┌─ Material for the task

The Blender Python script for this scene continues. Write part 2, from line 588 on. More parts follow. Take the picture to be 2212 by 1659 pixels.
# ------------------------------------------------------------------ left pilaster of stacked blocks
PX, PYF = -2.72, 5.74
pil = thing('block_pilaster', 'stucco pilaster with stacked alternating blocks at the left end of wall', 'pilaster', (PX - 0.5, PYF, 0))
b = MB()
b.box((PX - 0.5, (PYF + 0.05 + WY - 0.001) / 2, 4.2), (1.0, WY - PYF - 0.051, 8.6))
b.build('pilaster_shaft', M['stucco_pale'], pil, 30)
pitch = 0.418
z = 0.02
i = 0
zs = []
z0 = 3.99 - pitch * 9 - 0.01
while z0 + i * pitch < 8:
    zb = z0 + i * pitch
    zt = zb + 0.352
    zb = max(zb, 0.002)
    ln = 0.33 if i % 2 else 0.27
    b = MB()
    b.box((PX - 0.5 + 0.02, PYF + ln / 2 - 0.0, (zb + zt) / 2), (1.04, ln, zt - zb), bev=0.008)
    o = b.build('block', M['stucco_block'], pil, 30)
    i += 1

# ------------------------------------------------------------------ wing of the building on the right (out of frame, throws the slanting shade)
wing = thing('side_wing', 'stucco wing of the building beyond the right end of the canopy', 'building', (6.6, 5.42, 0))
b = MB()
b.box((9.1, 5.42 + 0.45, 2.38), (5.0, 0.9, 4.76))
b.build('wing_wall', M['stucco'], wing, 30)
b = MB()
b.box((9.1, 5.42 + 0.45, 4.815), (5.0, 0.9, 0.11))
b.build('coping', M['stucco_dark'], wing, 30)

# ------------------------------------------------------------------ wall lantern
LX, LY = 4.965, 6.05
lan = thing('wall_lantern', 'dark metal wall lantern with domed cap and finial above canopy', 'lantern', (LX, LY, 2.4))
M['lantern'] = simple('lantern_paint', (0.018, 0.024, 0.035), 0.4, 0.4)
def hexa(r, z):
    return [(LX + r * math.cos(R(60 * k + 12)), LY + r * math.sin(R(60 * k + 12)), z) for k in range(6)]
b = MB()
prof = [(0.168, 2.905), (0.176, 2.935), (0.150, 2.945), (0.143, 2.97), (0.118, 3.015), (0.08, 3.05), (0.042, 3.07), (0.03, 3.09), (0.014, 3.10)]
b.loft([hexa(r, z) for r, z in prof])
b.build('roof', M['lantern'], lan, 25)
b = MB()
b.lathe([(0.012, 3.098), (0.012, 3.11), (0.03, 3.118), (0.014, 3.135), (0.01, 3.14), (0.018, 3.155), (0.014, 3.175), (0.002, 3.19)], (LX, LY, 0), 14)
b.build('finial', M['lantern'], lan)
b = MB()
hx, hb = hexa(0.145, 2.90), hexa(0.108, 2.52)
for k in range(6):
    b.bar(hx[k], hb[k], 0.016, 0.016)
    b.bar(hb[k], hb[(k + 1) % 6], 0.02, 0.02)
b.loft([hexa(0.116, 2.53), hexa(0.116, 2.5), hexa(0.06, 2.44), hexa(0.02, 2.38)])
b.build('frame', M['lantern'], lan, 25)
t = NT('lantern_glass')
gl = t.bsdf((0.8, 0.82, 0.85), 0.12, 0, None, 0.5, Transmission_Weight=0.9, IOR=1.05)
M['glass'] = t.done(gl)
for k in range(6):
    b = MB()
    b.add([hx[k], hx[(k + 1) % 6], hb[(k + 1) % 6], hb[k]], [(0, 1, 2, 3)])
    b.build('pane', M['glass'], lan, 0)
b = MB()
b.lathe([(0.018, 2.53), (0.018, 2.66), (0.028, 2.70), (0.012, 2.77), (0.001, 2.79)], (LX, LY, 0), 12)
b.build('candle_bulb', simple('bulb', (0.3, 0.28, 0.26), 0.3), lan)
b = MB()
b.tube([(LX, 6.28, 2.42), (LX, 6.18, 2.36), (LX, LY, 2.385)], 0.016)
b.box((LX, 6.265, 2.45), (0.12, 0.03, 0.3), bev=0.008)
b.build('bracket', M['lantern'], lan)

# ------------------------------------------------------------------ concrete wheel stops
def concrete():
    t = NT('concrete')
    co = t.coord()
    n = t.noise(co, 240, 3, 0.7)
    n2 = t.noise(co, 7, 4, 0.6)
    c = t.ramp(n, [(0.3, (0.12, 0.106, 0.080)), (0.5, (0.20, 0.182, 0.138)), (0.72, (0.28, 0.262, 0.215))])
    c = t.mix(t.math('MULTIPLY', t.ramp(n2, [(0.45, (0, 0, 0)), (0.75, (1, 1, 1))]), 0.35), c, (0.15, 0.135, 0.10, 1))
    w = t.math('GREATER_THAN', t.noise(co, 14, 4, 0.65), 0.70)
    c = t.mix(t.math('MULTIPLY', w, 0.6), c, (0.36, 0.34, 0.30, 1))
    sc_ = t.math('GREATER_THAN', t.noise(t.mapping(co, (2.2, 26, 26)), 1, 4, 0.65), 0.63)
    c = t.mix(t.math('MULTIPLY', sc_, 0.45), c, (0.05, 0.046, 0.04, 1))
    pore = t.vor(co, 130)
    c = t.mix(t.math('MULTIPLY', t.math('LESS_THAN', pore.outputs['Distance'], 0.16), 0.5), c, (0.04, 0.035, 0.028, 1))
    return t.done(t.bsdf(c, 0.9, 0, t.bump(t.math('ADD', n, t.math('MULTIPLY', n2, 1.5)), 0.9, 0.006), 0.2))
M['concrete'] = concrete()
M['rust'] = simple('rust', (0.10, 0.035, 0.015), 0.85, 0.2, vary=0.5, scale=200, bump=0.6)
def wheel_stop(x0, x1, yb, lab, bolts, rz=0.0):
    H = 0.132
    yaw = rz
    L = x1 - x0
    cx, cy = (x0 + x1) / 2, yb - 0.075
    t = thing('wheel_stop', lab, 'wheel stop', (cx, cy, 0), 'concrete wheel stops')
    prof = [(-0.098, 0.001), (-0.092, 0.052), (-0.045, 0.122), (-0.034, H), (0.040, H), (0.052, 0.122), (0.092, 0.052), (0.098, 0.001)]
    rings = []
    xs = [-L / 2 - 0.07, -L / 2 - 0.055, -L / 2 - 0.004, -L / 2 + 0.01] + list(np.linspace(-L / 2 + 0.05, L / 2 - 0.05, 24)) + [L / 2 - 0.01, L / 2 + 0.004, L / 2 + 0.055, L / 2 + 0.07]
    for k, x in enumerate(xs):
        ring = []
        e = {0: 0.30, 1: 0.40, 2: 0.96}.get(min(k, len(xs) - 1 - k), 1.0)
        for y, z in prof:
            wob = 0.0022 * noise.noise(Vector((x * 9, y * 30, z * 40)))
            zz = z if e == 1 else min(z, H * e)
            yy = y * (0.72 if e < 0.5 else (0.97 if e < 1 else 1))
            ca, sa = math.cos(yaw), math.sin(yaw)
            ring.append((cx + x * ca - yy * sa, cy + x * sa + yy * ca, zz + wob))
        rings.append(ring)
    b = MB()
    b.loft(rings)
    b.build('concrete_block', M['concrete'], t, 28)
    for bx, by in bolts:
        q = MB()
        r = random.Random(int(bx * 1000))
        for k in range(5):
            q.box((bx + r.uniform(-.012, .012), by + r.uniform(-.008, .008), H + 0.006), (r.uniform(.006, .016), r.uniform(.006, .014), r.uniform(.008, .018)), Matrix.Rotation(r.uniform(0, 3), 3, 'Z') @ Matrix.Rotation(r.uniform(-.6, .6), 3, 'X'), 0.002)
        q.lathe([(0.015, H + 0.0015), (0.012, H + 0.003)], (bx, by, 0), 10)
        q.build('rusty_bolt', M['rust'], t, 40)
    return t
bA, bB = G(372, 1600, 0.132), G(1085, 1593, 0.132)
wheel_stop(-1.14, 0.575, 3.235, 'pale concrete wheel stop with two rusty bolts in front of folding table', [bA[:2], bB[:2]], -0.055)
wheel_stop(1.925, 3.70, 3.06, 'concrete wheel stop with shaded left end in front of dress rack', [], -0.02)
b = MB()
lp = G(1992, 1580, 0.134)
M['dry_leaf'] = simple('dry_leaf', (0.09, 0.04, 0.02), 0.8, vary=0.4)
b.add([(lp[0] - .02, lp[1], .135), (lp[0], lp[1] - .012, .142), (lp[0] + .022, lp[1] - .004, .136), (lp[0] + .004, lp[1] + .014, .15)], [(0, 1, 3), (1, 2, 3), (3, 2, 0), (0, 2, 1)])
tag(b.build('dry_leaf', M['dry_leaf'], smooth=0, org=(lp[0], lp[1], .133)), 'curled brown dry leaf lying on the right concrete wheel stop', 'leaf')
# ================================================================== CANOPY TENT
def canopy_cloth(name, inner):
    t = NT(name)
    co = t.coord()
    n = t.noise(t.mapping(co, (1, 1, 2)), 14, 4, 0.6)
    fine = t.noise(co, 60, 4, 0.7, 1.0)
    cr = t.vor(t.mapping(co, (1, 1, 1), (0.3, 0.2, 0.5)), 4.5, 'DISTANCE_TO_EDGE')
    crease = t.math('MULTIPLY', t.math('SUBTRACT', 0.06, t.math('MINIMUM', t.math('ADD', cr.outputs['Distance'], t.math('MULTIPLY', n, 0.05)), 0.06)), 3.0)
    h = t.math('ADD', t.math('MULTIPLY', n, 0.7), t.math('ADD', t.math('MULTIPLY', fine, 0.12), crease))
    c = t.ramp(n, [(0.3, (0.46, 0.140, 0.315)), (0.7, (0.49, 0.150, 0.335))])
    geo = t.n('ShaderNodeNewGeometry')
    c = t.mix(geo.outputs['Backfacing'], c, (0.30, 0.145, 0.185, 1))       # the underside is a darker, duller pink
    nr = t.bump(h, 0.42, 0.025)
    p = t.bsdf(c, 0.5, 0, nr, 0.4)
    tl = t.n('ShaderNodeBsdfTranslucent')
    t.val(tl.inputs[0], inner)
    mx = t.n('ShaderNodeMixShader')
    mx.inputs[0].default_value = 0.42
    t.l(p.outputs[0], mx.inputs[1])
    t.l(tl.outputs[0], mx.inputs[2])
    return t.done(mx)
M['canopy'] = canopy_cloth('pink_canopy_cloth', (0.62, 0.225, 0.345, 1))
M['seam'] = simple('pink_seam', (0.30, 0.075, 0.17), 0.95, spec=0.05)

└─
┌─ Material for the task

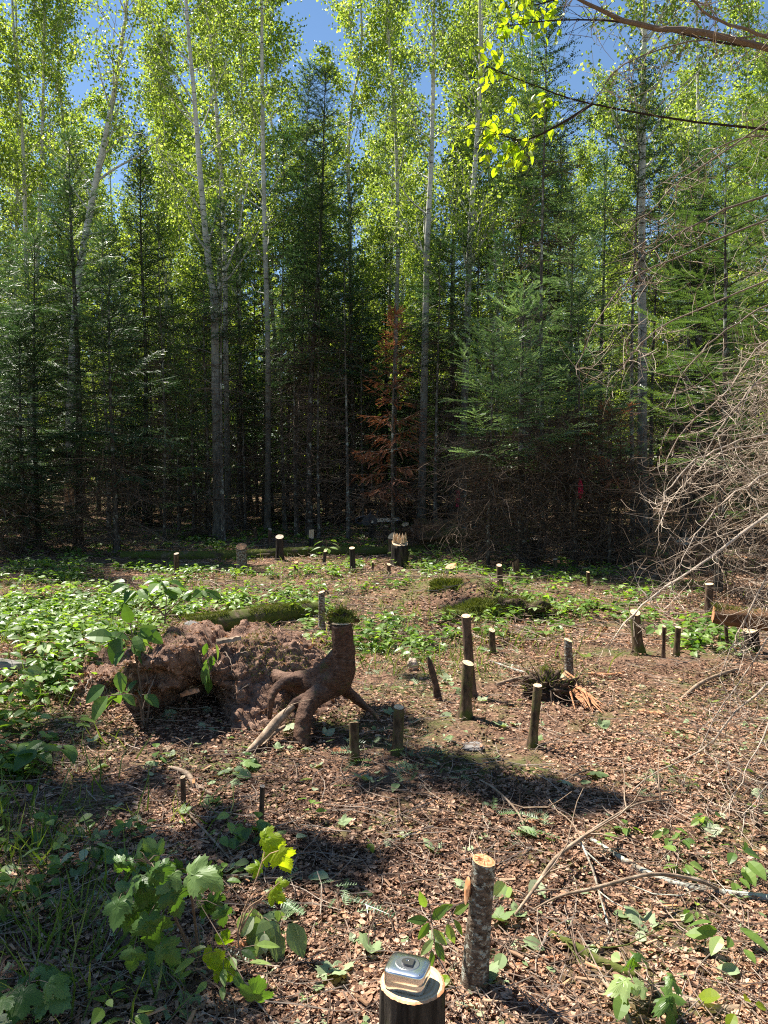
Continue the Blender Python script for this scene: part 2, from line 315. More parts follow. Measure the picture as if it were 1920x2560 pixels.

└─

| Exercise goal |
Copy all lines from the material that contain "pixels".

| Result |
The Blender Python script for this scene continues. Write part 2, from line 588 on. More parts follow. Take the picture to be 2212 by 1659 pixels.
Continue the Blender Python script for this scene: part 2, from line 315. More parts follow. Measure the picture as if it were 1920x2560 pixels.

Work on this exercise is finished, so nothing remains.